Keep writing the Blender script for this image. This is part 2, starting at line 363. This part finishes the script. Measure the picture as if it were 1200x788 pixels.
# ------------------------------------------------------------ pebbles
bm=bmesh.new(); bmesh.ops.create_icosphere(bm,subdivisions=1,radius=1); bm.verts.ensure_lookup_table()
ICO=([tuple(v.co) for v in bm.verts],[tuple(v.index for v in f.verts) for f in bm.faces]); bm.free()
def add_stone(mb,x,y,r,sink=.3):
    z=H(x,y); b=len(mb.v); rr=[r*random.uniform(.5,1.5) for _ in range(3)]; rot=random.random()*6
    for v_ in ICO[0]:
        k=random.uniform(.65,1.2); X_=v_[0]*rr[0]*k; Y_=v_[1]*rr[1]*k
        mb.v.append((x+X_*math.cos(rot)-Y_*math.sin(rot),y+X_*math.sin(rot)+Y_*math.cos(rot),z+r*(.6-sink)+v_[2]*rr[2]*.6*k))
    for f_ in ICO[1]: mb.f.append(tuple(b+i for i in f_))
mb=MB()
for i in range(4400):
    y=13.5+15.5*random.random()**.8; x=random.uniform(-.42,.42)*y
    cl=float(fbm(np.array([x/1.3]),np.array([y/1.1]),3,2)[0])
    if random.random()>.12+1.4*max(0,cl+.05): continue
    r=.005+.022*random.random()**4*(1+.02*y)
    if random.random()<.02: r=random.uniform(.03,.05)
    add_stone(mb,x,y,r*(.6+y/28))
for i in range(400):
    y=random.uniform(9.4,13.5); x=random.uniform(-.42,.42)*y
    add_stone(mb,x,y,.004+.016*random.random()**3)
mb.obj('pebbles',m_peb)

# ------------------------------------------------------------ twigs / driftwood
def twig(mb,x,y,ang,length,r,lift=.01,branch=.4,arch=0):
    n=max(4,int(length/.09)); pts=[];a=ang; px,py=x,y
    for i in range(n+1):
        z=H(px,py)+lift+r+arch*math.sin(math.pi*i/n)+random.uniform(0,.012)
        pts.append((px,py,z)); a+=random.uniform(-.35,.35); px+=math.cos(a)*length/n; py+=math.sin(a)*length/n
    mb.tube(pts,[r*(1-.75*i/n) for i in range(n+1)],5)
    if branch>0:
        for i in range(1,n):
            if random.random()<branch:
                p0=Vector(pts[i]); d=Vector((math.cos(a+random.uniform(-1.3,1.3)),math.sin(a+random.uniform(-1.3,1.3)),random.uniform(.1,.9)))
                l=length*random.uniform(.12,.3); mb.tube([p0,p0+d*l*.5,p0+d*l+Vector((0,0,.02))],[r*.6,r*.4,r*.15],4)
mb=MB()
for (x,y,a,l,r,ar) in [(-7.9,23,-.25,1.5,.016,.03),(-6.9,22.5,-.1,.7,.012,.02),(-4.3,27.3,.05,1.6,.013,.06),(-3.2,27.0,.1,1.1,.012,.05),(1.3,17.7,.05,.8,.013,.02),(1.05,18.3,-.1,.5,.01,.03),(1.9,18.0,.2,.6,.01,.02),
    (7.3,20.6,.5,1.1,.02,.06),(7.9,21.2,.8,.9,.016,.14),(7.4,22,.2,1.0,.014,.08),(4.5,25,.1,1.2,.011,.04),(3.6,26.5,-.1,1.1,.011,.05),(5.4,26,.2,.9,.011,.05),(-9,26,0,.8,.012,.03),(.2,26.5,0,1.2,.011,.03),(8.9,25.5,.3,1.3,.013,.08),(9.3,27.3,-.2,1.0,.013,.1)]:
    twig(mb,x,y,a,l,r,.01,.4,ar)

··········

Reproduce all the data word for word.

## [ANSWER TO THIS TASK]
Keep writing the Blender script for this image. This is part 2, starting at line 363. This part finishes the script. Measure the picture as if it were 1200x788 pixels.
# ------------------------------------------------------------ pebbles
bm=bmesh.new(); bmesh.ops.create_icosphere(bm,subdivisions=1,radius=1); bm.verts.ensure_lookup_table()
ICO=([tuple(v.co) for v in bm.verts],[tuple(v.index for v in f.verts) for f in bm.faces]); bm.free()
def add_stone(mb,x,y,r,sink=.3):
    z=H(x,y); b=len(mb.v); rr=[r*random.uniform(.5,1.5) for _ in range(3)]; rot=random.random()*6
    for v_ in ICO[0]:
        k=random.uniform(.65,1.2); X_=v_[0]*rr[0]*k; Y_=v_[1]*rr[1]*k
        mb.v.append((x+X_*math.cos(rot)-Y_*math.sin(rot),y+X_*math.sin(rot)+Y_*math.cos(rot),z+r*(.6-sink)+v_[2]*rr[2]*.6*k))
    for f_ in ICO[1]: mb.f.append(tuple(b+i for i in f_))
mb=MB()
for i in range(4400):
    y=13.5+15.5*random.random()**.8; x=random.uniform(-.42,.42)*y
    cl=float(fbm(np.array([x/1.3]),np.array([y/1.1]),3,2)[0])
    if random.random()>.12+1.4*max(0,cl+.05): continue
    r=.005+.022*random.random()**4*(1+.02*y)
    if random.random()<.02: r=random.uniform(.03,.05)
    add_stone(mb,x,y,r*(.6+y/28))
for i in range(400):
    y=random.uniform(9.4,13.5); x=random.uniform(-.42,.42)*y
    add_stone(mb,x,y,.004+.016*random.random()**3)
mb.obj('pebbles',m_peb)

# ------------------------------------------------------------ twigs / driftwood
def twig(mb,x,y,ang,length,r,lift=.01,branch=.4,arch=0):
    n=max(4,int(length/.09)); pts=[];a=ang; px,py=x,y
    for i in range(n+1):
        z=H(px,py)+lift+r+arch*math.sin(math.pi*i/n)+random.uniform(0,.012)
        pts.append((px,py,z)); a+=random.uniform(-.35,.35); px+=math.cos(a)*length/n; py+=math.sin(a)*length/n
    mb.tube(pts,[r*(1-.75*i/n) for i in range(n+1)],5)
    if branch>0:
        for i in range(1,n):
            if random.random()<branch:
                p0=Vector(pts[i]); d=Vector((math.cos(a+random.uniform(-1.3,1.3)),math.sin(a+random.uniform(-1.3,1.3)),random.uniform(.1,.9)))
                l=length*random.uniform(.12,.3); mb.tube([p0,p0+d*l*.5,p0+d*l+Vector((0,0,.02))],[r*.6,r*.4,r*.15],4)
mb=MB()
for (x,y,a,l,r,ar) in [(-7.9,23,-.25,1.5,.016,.03),(-6.9,22.5,-.1,.7,.012,.02),(-4.3,27.3,.05,1.6,.013,.06),(-3.2,27.0,.1,1.1,.012,.05),(1.3,17.7,.05,.8,.013,.02),(1.05,18.3,-.1,.5,.01,.03),(1.9,18.0,.2,.6,.01,.02),
    (7.3,20.6,.5,1.1,.02,.06),(7.9,21.2,.8,.9,.016,.14),(7.4,22,.2,1.0,.014,.08),(4.5,25,.1,1.2,.011,.04),(3.6,26.5,-.1,1.1,.011,.05),(5.4,26,.2,.9,.011,.05),(-9,26,0,.8,.012,.03),(.2,26.5,0,1.2,.011,.03),(8.9,25.5,.3,1.3,.013,.08),(9.3,27.3,-.2,1.0,.013,.1)]:
    twig(mb,x,y,a,l,r,.01,.4,ar)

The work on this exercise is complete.